### YOUR GOAL
Pull every line containing "from" out of the material below.

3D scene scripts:
--
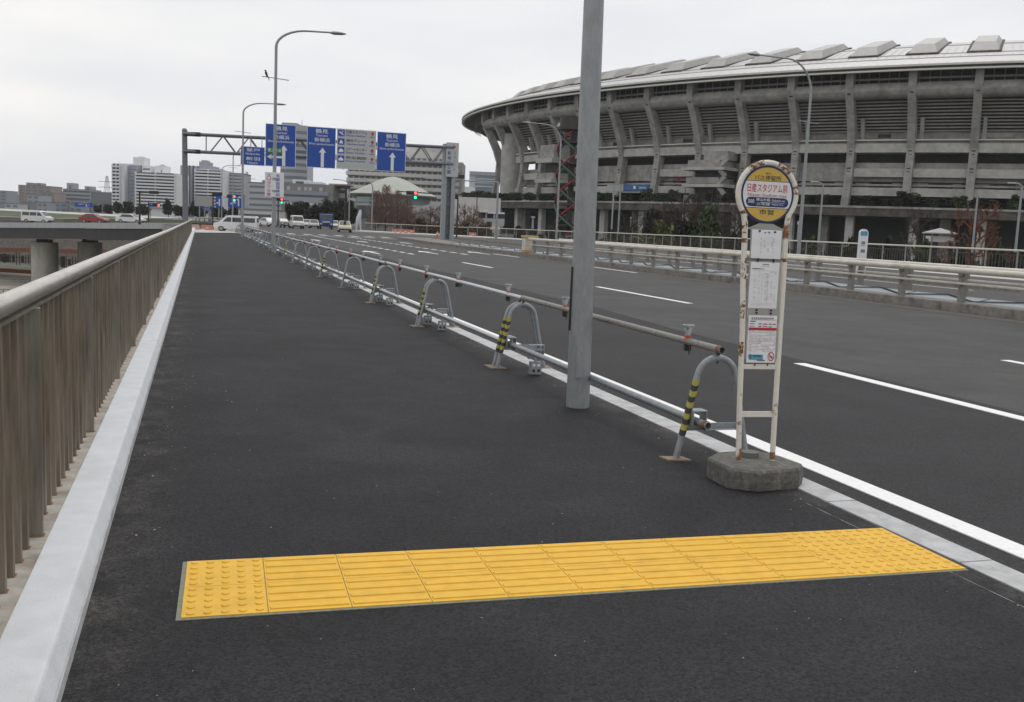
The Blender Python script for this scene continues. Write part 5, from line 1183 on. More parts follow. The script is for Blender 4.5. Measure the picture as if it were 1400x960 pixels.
# ================================================================== buildings
HZ = []
class Bld:
    def __init__(s, name, label, px0, px1, pyt, D, depth, rot=0, base=-3.0, cat='building', group=None):
        xm = (px0+px1)/2; c = at(xm, pyt, D); s.top = c.z; s.base = base; s.w = (px1-px0)*D/FOC; s.D = D; s.xm = xm; s.k = D/FOC
        s.R = (RH*math.cos(R_(rot))+FH*math.sin(R_(rot))); s.B = Vector((0, 0, 1)).cross(s.R)   # B points away from the viewer
        s.o = Vector((c.x, c.y, 0)); s.t = thing(name, label, cat, (c.x, c.y, base), group); s.depth = depth
    def z(s, py): return float(at(s.xm, py, s.D).z)
    def u(s, px): return (px-s.xm)*s.k
    def P(s, u, w_, z): return s.o+s.R*u+s.B*w_+Vector((0, 0, z))
    def boxes(s, name, m, L, par=None):
        mb = MB()
        for u0, u1, w0, w1, z0, z1 in L: mb.hexa([s.P(u0, w0, z0), s.P(u1, w0, z0), s.P(u1, w1, z0), s.P(u0, w1, z0), s.P(u0, w0, z1), s.P(u1, w0, z1), s.P(u1, w1, z1), s.P(u0, w1, z1)])
        return mb.build(name, M[m] if isinstance(m, str) else m, par or s.t)
bw = mat('white_tile_wall', (.72, .72, .74), .8, var=.04, vscale=.3); bgry = mat('grey_tile_wall', (.33, .35, .39), .8, var=.06, vscale=.3); bpink = mat('pinkish_wall', (.3, .25, .24), .85, var=.05, vscale=.2)
bdk = mat('dark_grey_wall', (.2, .21, .23), .85, var=.06, vscale=.2); bbl = mat('blue_grey_wall', (.27, .3, .34), .85); bbe = mat('beige_wall', (.6, .58, .555), .85, var=.04, vscale=.2); wdk = mat('shaded_window', (.1, .11, .13), .4); bwn = mat('window_glass_grey', (.16, .18, .2), .3); bld_light = mat('light_grey_wall', (.45, .46, .47), .85)
def slab_block(name, label, px0, px1, pyt, D, m, floors, depth=14, base_py=None, rot=0, win='strip', wm=None, huts=(), wfrac=.45, group='distant blocks', base=-3.0, inset=.06):
    b_ = Bld(name, label, px0, px1, pyt, D, depth, rot, base, group=group); h = b_.top; z0 = b_.z(base_py) if base_py else base
    wl = b_.boxes('wall', m, [(-b_.w/2, b_.w/2, 0, depth, base, h)])
    fh = (h-max(z0, base))/floors
    for k in range(floors):
        zb = max(z0, base)+fh*(k+.28)
        L = []
        if win == 'strip': L = [(-b_.w/2*(1-inset), b_.w/2*(1-inset), -.12, .05, zb, zb+fh*wfrac)]
        else:
            n = max(2, int(b_.w/3.2))
            for i in range(n):
                uc = -b_.w/2+b_.w*(i+.5)/n; L.append((uc-b_.w/n*.3, uc+b_.w/n*.3, -.1, .05, zb, zb+fh*wfrac))
        b_.boxes('window_row', wm or bwn, L)
    b_.boxes('roof', bdk, [(-b_.w/2-.1, b_.w/2+.1, -.15, depth, h, h+.35)])
    for hx0, hx1, hy in huts:
        r_ = b_.boxes('roof_hut', m, [(b_.u(hx0), b_.u(hx1), 2, 8, h, b_.z(hy))])
        b_.boxes('hut_door', bwn, [(b_.u((hx0+hx1)/2)-.5, b_.u((hx0+hx1)/2)+.5, 1.9, 2.05, h+.35, min(b_.z(hy)-.2, h+2.3))], r_)
    return b_
slab_block('apartment_building', 'pinkish apartment block with two roof huts at far left', 25, 70, 254.5, 560, bpink, 9, huts=((33.5, 41, 250), (47, 54, 250)), win='grid', base_py=292)
slab_block('apartment_building', 'low brownish apartment block in front of the pinkish one', 54, 74, 264, 520, bpink, 7, win='grid', base_py=292)
slab_block('office_building', 'small pale block low before the pinkish apartments', 37, 53, 267, 500, bgry, 4, win='grid', base_py=290)
slab_block('apartment_building', 'dark narrow block left of the pale stair tower block', 74, 88, 262, 600, bpink, 7, win='grid', base_py=292)
slab_block('apartment_building', 'grey block with pale stair tower and banded windows in the left distance', 86, 124, 259.5, 540, bgry, 6, huts=((89, 99, 250.5), (113.5, 123, 254)), wm=wdk, base_py=290)
slab_block('office_building', 'low dark grey block beside the left power pylon', 124, 156, 263.5, 500, bdk, 6, base_py=290)
slab_block('office_building', 'blue grey block at the left edge of the skyline', -20, 9, 261, 600, bbl, 7, win='grid', base_py=292)
slab_block('office_building', 'lower blue grey block second from the left edge', 9, 25, 267, 620, bbl, 6, win='grid', base_py=292)
# white balcony apartments
def balconies(b_, u0, u1, zlo, zhi, n, m=bw, proud=1.3, nm='balcony'):
    fh = (zhi-zlo)/n
    b_.boxes('recess', wdk, [(u0+.2, u1-.2, -.06, .1, zlo, zhi)])
    for k in range(n):
        z = zlo+fh*k
        q = b_.boxes(nm, m, [(u0, u1, -proud, -proud+.15, z, z+fh*.52), (u0, u1, -proud+.15, 0, z, z+.2), (u0, u0+.2, -proud+.15, 0, z, z+fh*.97), (u1-.2, u1, -proud+.15, 0, z, z+fh*.97)])
        L = []
        nn = max(2, int((u1-u0)/6))
        for i in range(1, nn): uu = u0+(u1-u0)*i/nn; L.append((uu-.1, uu+.1, -proud+.16, -.02, z+.2, z+fh*.97))
        b_.boxes('divider', m, L, q)
b_ = Bld('apartment_building', 'white apartment block with long balcony bands, left of the gantry post', 154, 242, 235.5, 380, 16, 0, group='white balcony apartments')
zb = b_.z(283); U = b_.u
b_.boxes('wall', bw, [(U(184), U(241), 0, 15, -3, b_.z(235.5)), (U(154), U(170), 0, 14, -3, b_.z(225)), (U(165), U(184), 5, 16, -3, b_.z(224))])
balconies(b_, U(186.5), U(240), zb, b_.z(235.5), 11); balconies(b_, U(154.3), U(165), zb, b_.z(226), 12)
for k in range(11): b_.boxes('stair_landing', bgry, [(U(166), U(184), 3.2, 5.05, lerp(zb, b_.z(227), k/11), lerp(zb, b_.z(227), k/11)+1.3)])
b_.boxes('stair_wall', bgry, [(U(165.5), U(184), 4.8, 5.1, zb, b_.z(226))])
b_.boxes('roof_tower', bw, [(U(174), U(188.5), 6, 13, b_.z(226), b_.z(214.5)), (U(180), U(186), 7, 10, b_.z(214.5), b_.z(213))]); b_.boxes('roof_hut', bw, [(U(189), U(201), 4, 12, b_.z(236), b_.z(226)), (U(206.5), U(220), 4, 11, b_.z(236), b_.z(225.5))]); b_.boxes('hut_window', bwn, [(U(190), U(200), 3.9, 4.1, b_.z(232), b_.z(229.5)), (U(215), U(216.5), 3.9, 4.1, b_.z(234), b_.z(231))])
n = 8; hutr = MB(); c0 = [b_.P(U(213.2)+U(213.2+6.9)*0+math.cos(a)*1.9, 7.5+math.sin(a)*3, b_.z(225.5)) for a in np.linspace(0, math.pi*2, 9)[:-1]]; hutr.loft([c0, [b_.P(U(213.2), 7.5, b_.z(222.6))+(v-b_.P(U(213.2), 7.5, b_.z(225.5)))*.15 for v in c0]]); hutr.build('hut_roof', bgry, b_.t)
b_ = Bld('apartment_building', 'white balcony apartment block with grey flank, behind the gantry post', 241, 306, 231, 400, 16, 0, group='white balcony apartments'); U = b_.u; zb = b_.z(283)
b_.boxes('wall', bw, [(U(266), U(304), 0, 14, -3, b_.z(231))]); b_.boxes('flank_wall', bgry, [(U(241), U(266), 5, 16, -3, b_.z(226.5)), (U(254), U(266.3), 2, 5.2, -3, b_.z(227))])
balconies(b_, U(267), U(303.5), zb, b_.z(232), 12)
for k in range(11): b_.boxes('window_row', wdk, [(U(256), U(258), 1.8, 2.1, lerp(zb, b_.z(230), k/11)+1, lerp(zb, b_.z(230), k/11)+2.4), (U(261), U(263.5), 1.8, 2.1, lerp(zb, b_.z(230), k/11)+1, lerp(zb, b_.z(230), k/11)+2.4)]+([(U(243), U(248), 4.8, 5.1, lerp(zb, b_.z(240), k/11)+1, lerp(zb, b_.z(240), k/11)+2)] if k in (5, 6, 7) else []))
b_.boxes('roof_hut', bgry, [(U(269), U(281), 3, 10, b_.z(231), b_.z(220.5)), (U(271), U(279), 4, 8, b_.z(220.5), b_.z(218.3)), (U(281), U(290), 3, 10, b_.z(231), b_.z(226.5)), (U(290), U(297), 3, 10, b_.z(231), b_.z(229))])
slab_block('apartment_building', 'grey white wing with dark bands right of the balcony blocks', 303, 331, 237.5, 410, bld_light, 10, wm=wdk, wfrac=.25, base_py=283)
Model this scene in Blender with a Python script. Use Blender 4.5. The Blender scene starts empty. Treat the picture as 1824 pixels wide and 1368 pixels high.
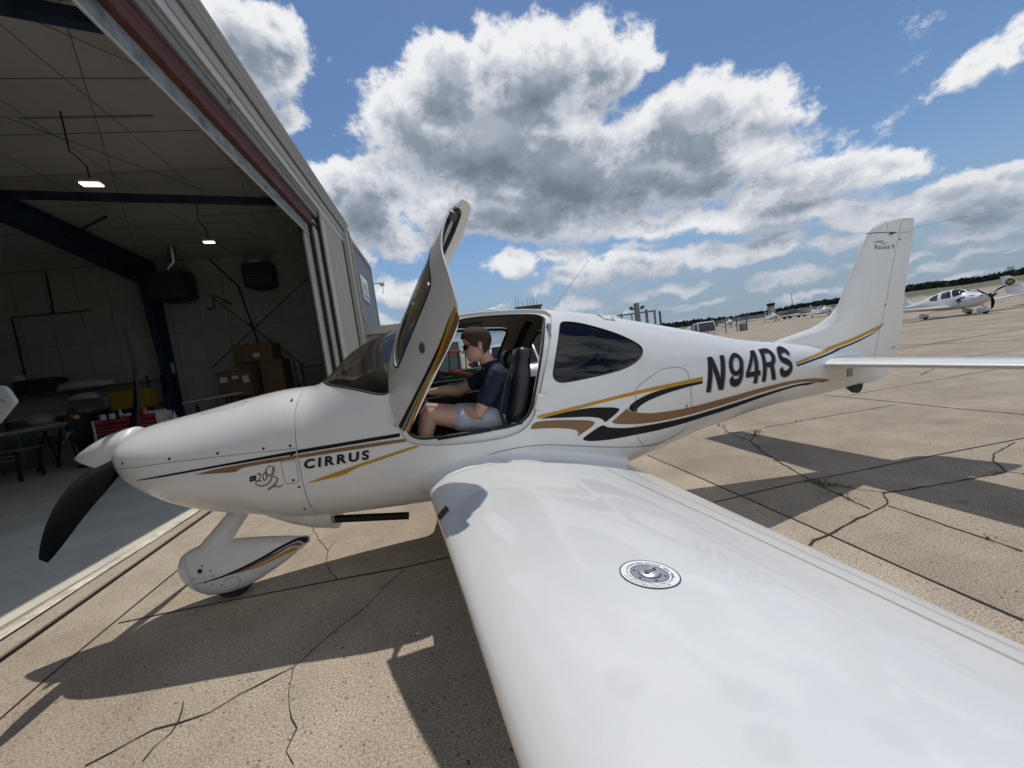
--
### FULL OUTPUT
The Blender Python script for this scene continues. Write part 5, from line 1183 on. More parts follow. The script is for Blender 4.5. Measure the picture as if it were 1400x960 pixels.
        s.R = (RH*math.cos(R_(rot))+FH*math.sin(R_(rot))); s.B = Vector((0, 0, 1)).cross(s.R)   # B points away from the viewer
slab_block('office_building', 'lower blue grey block second from the left edge', 9, 25, 267, 620, bbl, 6, win='grid', base_py=292)